Director Nicholas Ray would not have a prolific film career (cut short by bad health although he lived to be 67) but he was an auteur who's best work was in the late 40s and 1950s.  Besides JOHNNY GUITAR, his best know films include THEY LIVE BY NIGHT (1948), IN A LONELY PLACE (1950), and REBEL WITHOUT A CAUSE (1955). In JOHNNY GUITAR, Ray uses space extremely well with Cinemascope whether juxtaposing his characters within the frame in psychologically interesting ways or taking advantage of the barren landscapes to place his characters in.  The use of space should not be surprising as Ray studied under famed architect Frank Lloyd Wright before starting his film career. Ray's use of color plays a big part in the film especially the colorful outfits that many of the characters wear. Most westerns were in black and white so why not take advantage of color. 

Some final tidbits on JOHNNY GUITAR.  The beautiful locations for the film are courtesy of Sedona, Arizona with its orange and red hues highlighted by veteran director of photography Harry Stradling (GUYS AND DOLLS).  The musical score is by Victor Young who also co-wrote the film's title song Johnny Guitar which is sung briefly at the end of the film by Peggy Lee.

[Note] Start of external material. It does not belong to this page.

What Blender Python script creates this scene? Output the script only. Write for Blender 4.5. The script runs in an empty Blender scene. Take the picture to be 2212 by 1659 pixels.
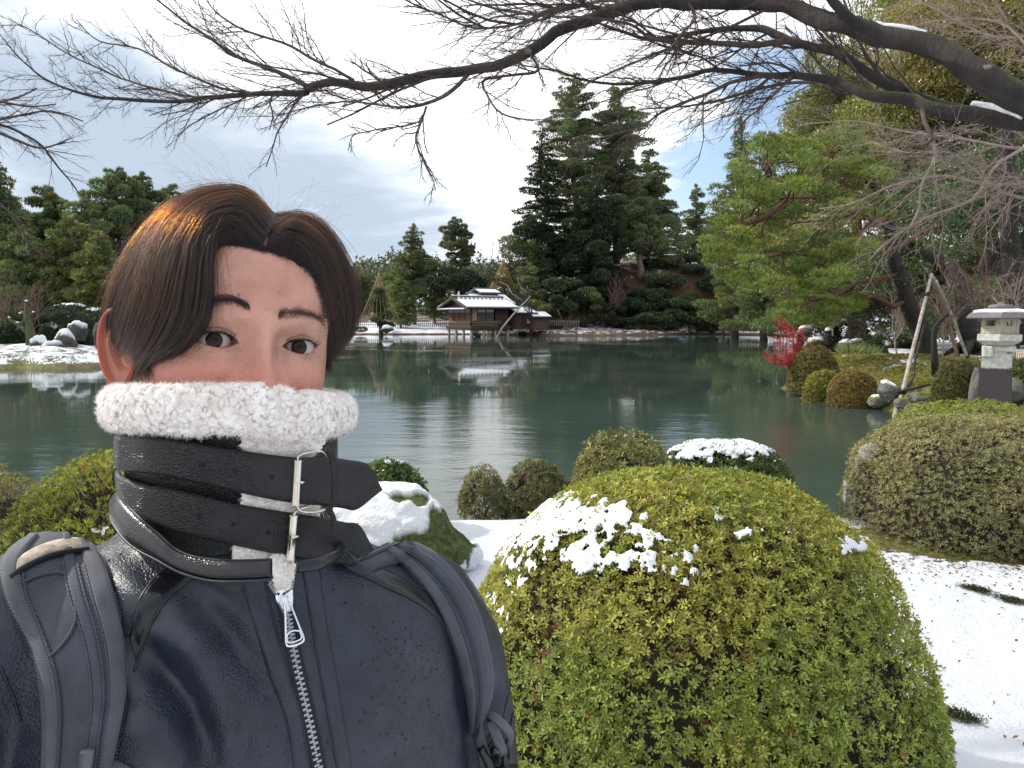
import bpy, bmesh, math, random
import numpy as np
from mathutils import Vector, Matrix
from mathutils.bvhtree import BVHTree

sc = bpy.context.scene
rng = np.random.default_rng(7)
random.seed(7)
COL = sc.collection

# ------------------------------------------------------------------ camera, sky, sun, exposure
CAM_Z = 2.15                      # water level is z = 0, the near bank z = 0.53
FPX = 1639.0                      # focal length in the 2212 px wide frame used for measuring
PITCH = math.radians(5.14)        # the camera looks slightly down
cam_d = bpy.data.cameras.new("camera")
cam = bpy.data.objects.new("camera", cam_d); COL.objects.link(cam)
cam_d.sensor_width = 36.0
cam_d.lens = 36.0 * FPX / 2212.0
cam_d.clip_start = 0.02
cam_d.clip_end = 5000
cam.location = (0, 0, CAM_Z)
cam.rotation_euler = (math.pi / 2 - PITCH, 0, 0)
sc.camera = cam

SUN_AZ, SUN_EL = math.radians(-68), math.radians(34)     # azimuth measured from +Y towards +X
sun_vec = Vector((math.sin(SUN_AZ) * math.cos(SUN_EL), math.cos(SUN_AZ) * math.cos(SUN_EL), math.sin(SUN_EL)))
sd = bpy.data.lights.new("sun", 'SUN'); sd.energy = 2.7; sd.angle = math.radians(0.8); sd.color = (1.0, 0.93, 0.83)
so = bpy.data.objects.new("sun", sd); COL.objects.link(so)
so.rotation_euler = (-sun_vec).to_track_quat('-Z', 'Y').to_euler()

vs = sc.view_settings
sc.display_settings.display_device = 'sRGB'
vs.view_transform = 'Standard'; vs.look = 'None'; vs.exposure = 0.42; vs.gamma = 1.0; vs.use_curve_mapping = False

cp, sp_ = math.cos(PITCH), math.sin(PITCH)
def ray(u, v):
    a, b = (u - 1106.0) / FPX, (829.5 - v) / FPX
    return np.array([a, cp + b * sp_, -sp_ + b * cp])      # per unit of depth along the camera axis
def P(u, v, d):
    return np.array([0, 0, CAM_Z]) + ray(u, v) * d
def G(u, v, z=0.0):
    r = ray(u, v); return np.array([0, 0, CAM_Z]) + r * ((z - CAM_Z) / r[2])
def Y(u, v, y):
    """the point on the line of sight whose distance straight ahead (world y) is y"""
    r = ray(u, v); return np.array([0, 0, CAM_Z]) + r * (y / r[1])
def proj(p):
    q = np.asarray(p, float) - np.array([0, 0, CAM_Z])
    d = q[..., 1] * cp - q[..., 2] * sp_
    b = q[..., 1] * sp_ + q[..., 2] * cp
    return 1106 + FPX * q[..., 0] / d, 829.5 - FPX * b / d, d

def build_world():
    w = bpy.data.worlds.new("World"); sc.world = w; w.use_nodes = True
    nt = w.node_tree; N = nt.nodes; L = nt.links
    for n in list(N): N.remove(n)
    def nd(t, **k):
        n = N.new(t)
        for a, b in k.items(): setattr(n, a, b)
        return n
    def val(n, i, x):
        if hasattr(x, 'links') or isinstance(x, bpy.types.NodeSocket): L.new(x, n.inputs[i])
        else: n.inputs[i].default_value = x
    def math_(op, a, b=0.0, c=None, clamp=False):
        n = nd('ShaderNodeMath', operation=op, use_clamp=clamp); val(n, 0, a); val(n, 1, b)
        if c is not None: val(n, 2, c)
        return n.outputs[0]
    out = nd('ShaderNodeOutputWorld')
    sky = nd('ShaderNodeTexSky', sky_type='NISHITA'); sky.sun_disc = False
    sky.sun_elevation = SUN_EL; sky.sun_rotation = SUN_AZ; sky.air_density = 1.0; sky.dust_density = 0.6; sky.ozone_density = 2.5
    bg1 = nd('ShaderNodeBackground'); L.new(sky.outputs[0], bg1.inputs[0]); bg1.inputs[1].default_value = 0.15
    tc = nd('ShaderNodeTexCoord'); sep = nd('ShaderNodeSeparateXYZ'); L.new(tc.outputs['Generated'], sep.inputs[0])
    zz = math_('MAXIMUM', sep.outputs[2], 0.0); den = math_('ADD', zz, 0.16)
    cx = math_('DIVIDE', sep.outputs[0], den); cy = math_('DIVIDE', sep.outputs[1], den)
    cmb = nd('ShaderNodeCombineXYZ'); L.new(cx, cmb.inputs[0]); L.new(cy, cmb.inputs[1])
    def noise(scale, detail, rough, off=0.0, dist=0.0):
        n = nd('ShaderNodeTexNoise'); n.inputs['Scale'].default_value = scale; n.inputs['Detail'].default_value = detail
        n.inputs['Roughness'].default_value = rough; n.inputs['Distortion'].default_value = dist
        m = nd('ShaderNodeMapping'); m.inputs['Location'].default_value = (off, off * .7, 0); L.new(cmb.outputs[0], m.inputs[0]); L.new(m.outputs[0], n.inputs[0])
        return n.outputs[0]
    def blob(u, v, wdeg, amp):
        r = ray(u, v); r = r / np.linalg.norm(r)
        d = nd('ShaderNodeVectorMath', operation='DOT_PRODUCT'); L.new(tc.outputs['Generated'], d.inputs[0]); d.inputs[1].default_value = tuple(r)
        k = 1.0 / (1 - math.cos(math.radians(wdeg)))
        e = math_('MULTIPLY', math_('SUBTRACT', d.outputs['Value'], 1.0), k)
        return math_('MULTIPLY', math_('POWER', 2.71828, e), amp)
    def total(xs):
        s = xs[0]
        for x in xs[1:]: s = math_('ADD', s, x)
        return s
    n1 = noise(0.9, 7, .58, 3.1, .3); n2 = noise(2.2, 8, .6, 9.4, .4); n3 = noise(0.55, 5, .5, 21.7, .2)
    # openings of blue sky between the clouds
    blue = total([math_('MULTIPLY', math_('SUBTRACT', n2, .5), 5.2), -0.62 + 0.0 if False else math_('ADD', -0.72, 0.0),
                  blob(1500, 370, 3.6, 1.5), blob(1650, 250, 5.0, 1.25), blob(1000, 255, 2.0, 1.1), blob(1420, 130, 5.0, .45), blob(1850, 150, 9.0, .45), blob(1530, 450, 3.0, .7)])
    bm = nd('ShaderNodeMapRange', interpolation_type='SMOOTHSTEP'); L.new(blue, bm.inputs[0]); bm.inputs[1].default_value = 0.0; bm.inputs[2].default_value = .9
    # clouds are brightest round the hidden sun and greyer away from it
    ds = nd('ShaderNodeVectorMath', operation='DOT_PRODUCT'); L.new(tc.outputs['Generated'], ds.inputs[0]); ds.inputs[1].default_value = tuple(sun_vec)
    away = math_('MULTIPLY', math_('SUBTRACT', 1.0, ds.outputs['Value']), .5)
    # grey undersides of the clouds
    grey = total([math_('MULTIPLY', math_('SUBTRACT', n1, .5), 3.0), math_('MULTIPLY', math_('SUBTRACT', n2, .5), .9), math_('MULTIPLY', math_('SUBTRACT', n3, .5), 1.0),
                  blob(150, 330, 13, .85), blob(420, 400, 12, .55), blob(760, 480, 9, .5), blob(250, 120, 3.0, .35), blob(990, 470, 6, .35), blob(620, 300, 8, .35),
                  blob(650, 100, 13, -.75), blob(1150, 330, 8, -.75), blob(1200, 200, 10, -.5), math_('ADD', -.26, 0), math_('MULTIPLY', away, 1.15)])
    gm = nd('ShaderNodeMapRange', interpolation_type='SMOOTHSTEP'); L.new(grey, gm.inputs[0]); gm.inputs[1].default_value = -.25; gm.inputs[2].default_value = .95
    cr = nd('ShaderNodeValToRGB'); L.new(gm.outputs[0], cr.inputs[0])
    e = cr.color_ramp.elements; e[0].color = (1.12, 1.13, 1.14, 1); e[1].position = 1.0; e[1].color = (.44, .52, .63, 1)
    m = e.new(.45); m.color = (.76, .81, .88, 1)
    bg2 = nd('ShaderNodeBackground'); L.new(cr.outputs[0], bg2.inputs[0]); bg2.inputs[1].default_value = 1.0
    mix = nd('ShaderNodeMixShader'); L.new(math_('MULTIPLY', bm.outputs[0], .82), mix.inputs[0]); L.new(bg2.outputs[0], mix.inputs[1]); L.new(bg1.outputs[0], mix.inputs[2])
    L.new(mix.outputs[0], out.inputs[0])
build_world()

# ------------------------------------------------------------------ numpy noise
def _hash(i, j, k):
    n = (i * 374761393 + j * 668265263 + k * 2147483647 + 1013904223) & 0xFFFFFFFF
    n = ((n ^ (n >> 13)) * 1274126177) & 0xFFFFFFFF
    n = n ^ (n >> 16)
    return (n & 0xFFFF) / 65535.0
def vnoise(p):
    p = np.asarray(p, float); f = np.floor(p).astype(np.int64); t = p - f; t = t * t * (3 - 2 * t)
    o = 0
    for a in (0, 1):
        for b in (0, 1):
            for c in (0, 1):
                w = (t[..., 0] if a else 1 - t[..., 0]) * (t[..., 1] if b else 1 - t[..., 1]) * (t[..., 2] if c else 1 - t[..., 2])
                o = o + w * _hash(f[..., 0] + a, f[..., 1] + b, f[..., 2] + c)
    return o
def fbm(p, oct=4, gain=.5):
    p = np.asarray(p, float); s = 0; a = 1; n = 0
    for i in range(oct):
        s = s + a * vnoise(p + 17.3 * i); n += a; a *= gain; p = p * 2.03
    return s / n                     # 0..1
def sstep(a, b, x):
    t = np.clip((x - a) / (b - a), 0, 1); return t * t * (3 - 2 * t)
def nrm(v):
    return v / np.maximum(np.linalg.norm(v, axis=-1, keepdims=True), 1e-9)

# ------------------------------------------------------------------ meshes
class MB:
    """collects verts / tris / quads (+ a colour per vertex) and links them as ONE object"""
    def __init__(s): s.v = []; s.t = []; s.q = []; s.c = []; s.n = 0
    def add(s, v, t=None, q=None, c=None):
        v = np.asarray(v, np.float32).reshape(-1, 3)
        s.v.append(v)
        if t is not None and len(t): s.t.append(np.asarray(t, np.int64).reshape(-1, 3) + s.n)
        if q is not None and len(q): s.q.append(np.asarray(q, np.int64).reshape(-1, 4) + s.n)
        cc = np.ones((len(v), 3), np.float32)
        if c is not None: cc[:] = np.asarray(c, np.float32)
        s.c.append(cc); s.n += len(v); return s
    def mesh(s, name, smooth=True, auto=None):
        v = np.concatenate(s.v) if s.v else np.zeros((0, 3), np.float32)
        t = np.concatenate(s.t) if s.t else np.zeros((0, 3), np.int64)
        q = np.concatenate(s.q) if s.q else np.zeros((0, 4), np.int64)
        me = bpy.data.meshes.new(name)
        me.vertices.add(len(v)); me.vertices.foreach_set('co', v.astype(np.float32).ravel())
        nl = len(t) * 3 + len(q) * 4
        me.loops.add(nl); me.loops.foreach_set('vertex_index', np.concatenate([t.ravel(), q.ravel()]).astype(np.int32))
        me.polygons.add(len(t) + len(q))
        st = np.concatenate([np.arange(len(t)) * 3, len(t) * 3 + np.arange(len(q)) * 4]).astype(np.int32)
        me.polygons.foreach_set('loop_start', st)
        me.polygons.foreach_set('use_smooth', np.full(len(t) + len(q), bool(smooth)))
        me.update(calc_edges=True)
        c = np.concatenate(s.c) if s.c else np.ones((0, 3))
        at = me.color_attributes.new('col', 'FLOAT_COLOR', 'POINT')
        at.data.foreach_set('color', np.concatenate([c, np.ones((len(c), 1))], 1).astype(np.float32).ravel())
        if auto is not None and smooth:
            try: me.set_sharp_from_angle(angle=math.radians(auto))
            except Exception: pass
        return me
    def build(s, name, mat, parent=None, smooth=True, auto=None, kind=None):
        me = s.mesh(name, smooth, auto)
        if mat: me.materials.append(mat)
        return link(name, me, parent, kind)

def link(name, me, parent=None, kind=None):
    o = bpy.data.objects.new(name, me); COL.objects.link(o)
    if parent is not None:
        o.parent = parent
        o.matrix_parent_inverse = parent.matrix_world.inverted() if False else Matrix.Translation(-Vector(parent.location)) if parent.type == 'EMPTY' else Matrix()
    if kind: o['kind'] = kind
    return o
def thing(name, label, cat, loc=(0, 0, 0), group=None):
    o = bpy.data.objects.new(name, None); COL.objects.link(o); o.location = tuple(float(x) for x in loc); o.empty_display_size = .1
    o['label'] = label; o['category'] = cat
    if group: o['group'] = group
    return o
def tag(o, label, cat=None, group=None, kind=None):
    o['label'] = label
    if cat: o['category'] = cat
    if group: o['group'] = group
    if kind: o['kind'] = kind
    return o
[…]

Moviegoers had not seen many or any stylized westerns up to when JOHNNY GUITAR came out which may explain it's initial lackluster performance both commercially and critically.  More modern directors like Sergio Leone (THE GOOD, THE BAD, AND THE UGLY) or Sam Raimi (THE QUICK AND THE DEAD) would take stylized westerns to a different level with extreme close ups and iconographic performances.  JOHNNY GUITAR led the way.  It's a western but also a psychological/sexual drama, an allegory on McCarthyism, and a good old rousing adventure.